Mal Sepi Bukan Gara-Gara Rojali-Rohana, Ini Penyebab Sebenarnya
Jakarta – Fenomena rombongan jarang beli (Rojali) dan rombongan hanya nanya (Rohana) belakangan menjadi sorotan publik. Namun, menurut Policy and Program Director Prasasti Center for Policy Studies (Prasasti), Piter Abdullah Redjalam, sepinya mal di Indonesia tidak semata-mata disebabkan oleh tren tersebut.
Perubahan Gaya Hidup Jadi Faktor Utama
Piter menjelaskan bahwa penyebab utama mal sepi adalah perubahan gaya hidup masyarakat yang semakin mengandalkan teknologi digital. Mulai dari memesan makanan di malam hari menggunakan layanan pesan-antar, hingga memesan transportasi secara daring, semua bisa dilakukan tanpa perlu keluar rumah. Fenomena ini bahkan terjadi hingga ke wilayah pedesaan.
“Kita bisa melihat mal-mal sepi bukan karena Rojali dan Rohana, melainkan karena gaya hidup yang sudah berubah,” ujar Piter dalam acara Peluncuran Laporan Riset Ekonomi Digital Indonesia di Jakarta Selatan, Selasa (12/8/2025).

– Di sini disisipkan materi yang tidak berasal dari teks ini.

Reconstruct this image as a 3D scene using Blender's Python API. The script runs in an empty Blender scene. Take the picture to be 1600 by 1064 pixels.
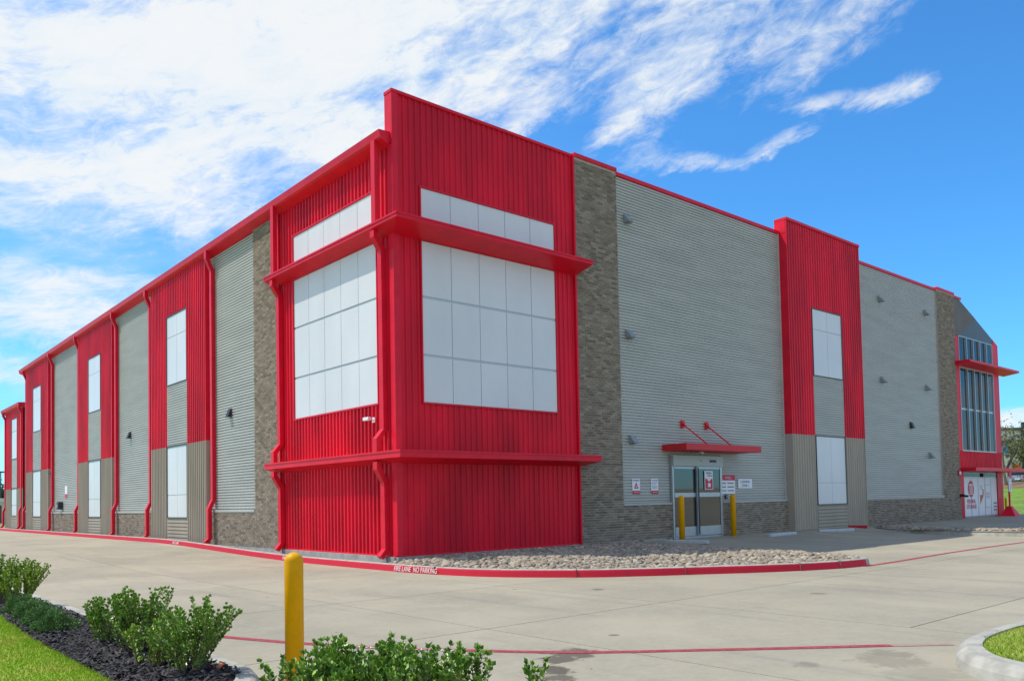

Belanja Online Menggeser Peran Mal
Menurut Piter, kebiasaan berbelanja juga mengalami pergeseran signifikan. Dulu, antrean panjang di kasir supermarket adalah pemandangan biasa, tetapi kini banyak orang memilih berbelanja secara online. Hal ini membuat pusat perbelanjaan semakin jarang dipadati pembeli.
Beberapa alasan belanja online lebih diminati:
- Kemudahan transaksi tanpa harus keluar rumah
- Banyak promo dan diskon eksklusif
- Pengiriman cepat dan layanan refund yang praktis
- Ketersediaan berbagai metode pembayaran digital
Potensi Ekonomi Digital Sangat Besar
Meski berdampak pada sepinya mal, digitalisasi justru membuka peluang besar bagi pertumbuhan ekonomi. Piter menyebut, ekonomi digital bisa mendorong pertumbuhan ekonomi Indonesia hingga 8%, terutama dengan berkembangnya sektor pekerja lepas (gig workers) dan industri kreator konten.
“Transaksi digital semakin masif, belum lagi kontribusi dari para pekerja lepas dan kreator konten. Potensi ekonomi digital ini luar biasa besar,” tegas Piter.

Kesimpulan
Fenomena mal sepi bukanlah semata karena Rojali dan Rohana, melainkan dampak dari perubahan gaya hidup digital yang semakin mengubah cara masyarakat berbelanja. Di satu sisi, hal ini menjadi tantangan bagi pengelola pusat perbelanjaan, namun di sisi lain menjadi peluang emas bagi perkembangan ekonomi digital di Indonesia.